India’s first geothermal milestone is real — but its weight on ONGC’s balance sheet is a separate question.
The ONGC geothermal project in Ladakh’s Puga valley has cleared a procedural hurdle, not an earnings one. Lieutenant Governor Vinai Kumar Saxena has approved a five-year extension of the tripartite memorandum of understanding with Oil and Natural Gas Corporation, keeping India’s first geothermal power effort alive. (Source: ANI)
For shareholders, the development is symbolically large and financially small — a distinction worth holding on to as headlines play up the “India’s first” framing.
What the ONGC geothermal project actually involves
The original agreement, signed in February 2021, lapsed in February 2026 before fieldwork was finished, with harsh high-altitude terrain repeatedly slowing progress. The scope is a one-megawatt pilot plant plus a detailed report for possible large-scale use. ONGC has so far drilled a single well to 405 metres, described in the official Ladakh administration release as its deepest in the region; the five-year window simply buys time to finish scientific exploration that weather kept interrupting. (Source: newkerala / Ladakh administration)
Why the investor angle is scale, not steam
Set one megawatt against ONGC’s stated ambition of roughly 10 GW of renewables by 2030, and the pilot barely registers on capacity or profit. The company has separately approved a ₹4,963 crore, 0.6 GW solar-and-wind project targeted for 2028, with around ₹5,000 crore earmarked for renewables capex. ONGC also runs a 50:50 renewables joint venture with NTPC Green Energy, a vehicle far more relevant to its clean-power scale than the Ladakh pilot. (Source: TipRanks / ONGC earnings call)

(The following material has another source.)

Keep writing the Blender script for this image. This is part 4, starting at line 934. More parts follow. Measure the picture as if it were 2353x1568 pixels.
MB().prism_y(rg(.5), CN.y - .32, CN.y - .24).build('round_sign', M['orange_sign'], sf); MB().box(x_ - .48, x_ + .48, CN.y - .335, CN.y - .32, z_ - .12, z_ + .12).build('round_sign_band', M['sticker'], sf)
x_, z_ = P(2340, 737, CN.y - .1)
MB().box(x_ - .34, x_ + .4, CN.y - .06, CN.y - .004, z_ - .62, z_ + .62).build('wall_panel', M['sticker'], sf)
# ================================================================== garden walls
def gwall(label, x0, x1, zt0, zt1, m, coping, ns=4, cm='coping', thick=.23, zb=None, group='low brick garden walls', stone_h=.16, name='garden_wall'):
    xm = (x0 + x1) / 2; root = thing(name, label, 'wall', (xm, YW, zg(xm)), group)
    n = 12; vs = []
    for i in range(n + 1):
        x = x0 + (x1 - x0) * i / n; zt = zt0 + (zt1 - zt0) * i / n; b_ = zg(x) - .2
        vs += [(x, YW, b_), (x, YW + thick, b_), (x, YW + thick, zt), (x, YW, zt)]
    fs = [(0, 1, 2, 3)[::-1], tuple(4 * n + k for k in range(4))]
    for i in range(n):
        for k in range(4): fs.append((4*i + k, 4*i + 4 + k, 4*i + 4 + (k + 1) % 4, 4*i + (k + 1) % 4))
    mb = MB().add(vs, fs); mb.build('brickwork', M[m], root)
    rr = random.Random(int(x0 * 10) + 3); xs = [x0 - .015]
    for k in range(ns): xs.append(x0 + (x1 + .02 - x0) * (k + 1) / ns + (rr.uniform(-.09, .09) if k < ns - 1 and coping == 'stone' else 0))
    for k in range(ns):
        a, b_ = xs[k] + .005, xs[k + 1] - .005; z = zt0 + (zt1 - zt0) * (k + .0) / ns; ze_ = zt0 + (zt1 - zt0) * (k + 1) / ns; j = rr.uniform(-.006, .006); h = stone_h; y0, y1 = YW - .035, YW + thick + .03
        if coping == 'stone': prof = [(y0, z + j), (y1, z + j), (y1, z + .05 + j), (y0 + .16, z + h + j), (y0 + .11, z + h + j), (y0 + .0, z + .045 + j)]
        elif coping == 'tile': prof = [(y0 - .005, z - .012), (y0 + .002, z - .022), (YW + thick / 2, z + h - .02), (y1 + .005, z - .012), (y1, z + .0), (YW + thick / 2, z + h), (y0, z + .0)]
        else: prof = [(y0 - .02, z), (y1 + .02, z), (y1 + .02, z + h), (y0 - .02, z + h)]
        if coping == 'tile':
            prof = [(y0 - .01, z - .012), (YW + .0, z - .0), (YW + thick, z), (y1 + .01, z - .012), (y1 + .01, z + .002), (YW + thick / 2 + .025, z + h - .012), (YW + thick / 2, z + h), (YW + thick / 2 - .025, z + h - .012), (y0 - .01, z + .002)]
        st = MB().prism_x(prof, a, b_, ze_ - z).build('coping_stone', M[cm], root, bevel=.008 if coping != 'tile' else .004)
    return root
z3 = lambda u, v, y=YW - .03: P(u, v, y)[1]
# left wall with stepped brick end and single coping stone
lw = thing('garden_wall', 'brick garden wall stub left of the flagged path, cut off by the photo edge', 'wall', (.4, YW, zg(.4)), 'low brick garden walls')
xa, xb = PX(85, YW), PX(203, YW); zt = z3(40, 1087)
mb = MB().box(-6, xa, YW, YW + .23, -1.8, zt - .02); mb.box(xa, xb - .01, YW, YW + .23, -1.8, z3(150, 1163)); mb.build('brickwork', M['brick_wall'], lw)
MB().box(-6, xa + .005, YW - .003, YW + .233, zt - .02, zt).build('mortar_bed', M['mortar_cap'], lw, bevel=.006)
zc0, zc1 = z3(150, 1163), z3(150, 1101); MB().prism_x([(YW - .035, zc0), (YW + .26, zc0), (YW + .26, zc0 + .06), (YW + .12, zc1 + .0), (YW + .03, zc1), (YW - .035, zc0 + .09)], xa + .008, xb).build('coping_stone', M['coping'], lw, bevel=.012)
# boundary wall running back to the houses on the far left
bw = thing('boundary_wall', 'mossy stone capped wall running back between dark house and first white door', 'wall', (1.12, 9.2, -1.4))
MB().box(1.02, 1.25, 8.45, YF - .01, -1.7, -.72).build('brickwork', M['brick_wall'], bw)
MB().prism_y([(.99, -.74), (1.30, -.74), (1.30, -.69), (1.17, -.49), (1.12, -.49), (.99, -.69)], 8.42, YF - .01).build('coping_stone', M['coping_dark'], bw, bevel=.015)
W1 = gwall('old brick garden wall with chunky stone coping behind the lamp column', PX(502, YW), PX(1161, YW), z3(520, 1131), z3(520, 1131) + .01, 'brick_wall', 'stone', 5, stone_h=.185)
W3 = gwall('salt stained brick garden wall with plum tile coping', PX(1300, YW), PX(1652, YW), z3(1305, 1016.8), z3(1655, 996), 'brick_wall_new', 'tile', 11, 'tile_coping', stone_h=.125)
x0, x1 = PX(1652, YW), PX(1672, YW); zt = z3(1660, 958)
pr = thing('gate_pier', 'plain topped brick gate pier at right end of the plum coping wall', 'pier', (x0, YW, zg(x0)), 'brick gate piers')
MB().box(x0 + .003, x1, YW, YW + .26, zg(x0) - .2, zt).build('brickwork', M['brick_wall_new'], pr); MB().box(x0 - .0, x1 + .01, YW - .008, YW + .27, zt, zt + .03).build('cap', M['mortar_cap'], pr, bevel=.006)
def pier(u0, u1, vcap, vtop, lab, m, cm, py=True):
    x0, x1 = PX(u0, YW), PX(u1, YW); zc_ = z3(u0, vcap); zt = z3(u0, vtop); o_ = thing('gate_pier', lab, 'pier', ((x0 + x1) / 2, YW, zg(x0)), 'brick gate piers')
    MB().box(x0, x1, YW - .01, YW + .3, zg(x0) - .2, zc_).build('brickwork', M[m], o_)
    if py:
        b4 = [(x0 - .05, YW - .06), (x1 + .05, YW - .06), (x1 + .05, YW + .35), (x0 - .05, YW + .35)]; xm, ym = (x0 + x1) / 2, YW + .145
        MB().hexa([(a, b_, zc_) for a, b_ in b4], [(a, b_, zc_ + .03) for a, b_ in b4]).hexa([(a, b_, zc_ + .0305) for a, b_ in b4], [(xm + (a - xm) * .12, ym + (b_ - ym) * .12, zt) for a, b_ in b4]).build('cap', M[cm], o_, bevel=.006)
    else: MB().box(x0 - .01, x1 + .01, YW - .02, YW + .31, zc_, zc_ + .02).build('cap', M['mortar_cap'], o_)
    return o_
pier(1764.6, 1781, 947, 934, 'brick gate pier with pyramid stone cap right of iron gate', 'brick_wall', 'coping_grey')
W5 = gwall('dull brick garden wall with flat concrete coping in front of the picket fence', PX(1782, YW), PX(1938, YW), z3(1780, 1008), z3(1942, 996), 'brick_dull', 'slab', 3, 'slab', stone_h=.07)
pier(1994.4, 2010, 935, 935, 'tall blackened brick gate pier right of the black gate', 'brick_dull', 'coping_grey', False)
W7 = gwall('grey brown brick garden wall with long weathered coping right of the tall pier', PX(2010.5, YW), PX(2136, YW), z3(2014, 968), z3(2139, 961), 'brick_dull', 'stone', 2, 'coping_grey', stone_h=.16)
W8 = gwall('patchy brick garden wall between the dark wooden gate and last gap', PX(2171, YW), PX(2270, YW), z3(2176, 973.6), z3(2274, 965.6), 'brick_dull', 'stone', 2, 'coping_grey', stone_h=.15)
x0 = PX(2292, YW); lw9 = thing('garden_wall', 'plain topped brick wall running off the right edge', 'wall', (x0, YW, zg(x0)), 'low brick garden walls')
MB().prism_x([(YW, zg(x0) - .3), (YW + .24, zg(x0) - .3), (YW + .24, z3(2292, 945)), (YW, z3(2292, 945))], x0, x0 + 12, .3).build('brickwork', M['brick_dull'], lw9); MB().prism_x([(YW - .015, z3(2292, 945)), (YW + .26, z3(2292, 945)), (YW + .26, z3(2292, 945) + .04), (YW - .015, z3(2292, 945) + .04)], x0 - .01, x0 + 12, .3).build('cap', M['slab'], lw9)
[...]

Treated honestly, the ONGC geothermal project is a multi-year science programme, not a 2026 revenue driver.
Where the stock and the calendar stand
ONGC traded near ₹296–₹305 around 21 May 2026, close to its 52-week high, on a price-earnings ratio of about 12 and a dividend yield above 4%. The board meets on 26 May 2026 to approve FY26 audited results and consider a final dividend — a more direct near-term event for the stock than a remote pilot in Ladakh. Crude prices and gas realisations, not geothermal, remain the dominant swing factors for ONGC’s quarterly numbers. (Source: Tickertape / Screener)
What to verify before drawing conclusions
- ONGC’s FY26 results and the renewables capex line at the 26 May board meeting, for the real scale of green-energy spending.
- Whether the geothermal pilot carries any disclosed standalone cost or output in company filings, which would likely be immaterial.
- Progress against the 10 GW-by-2030 target, which moves the transition story far more than a one-megawatt well.
This article is journalism and educational commentary, not investment advice. The author is not a SEBI-registered Research Analyst. Figures should be independently verified against official filings before any financial decision.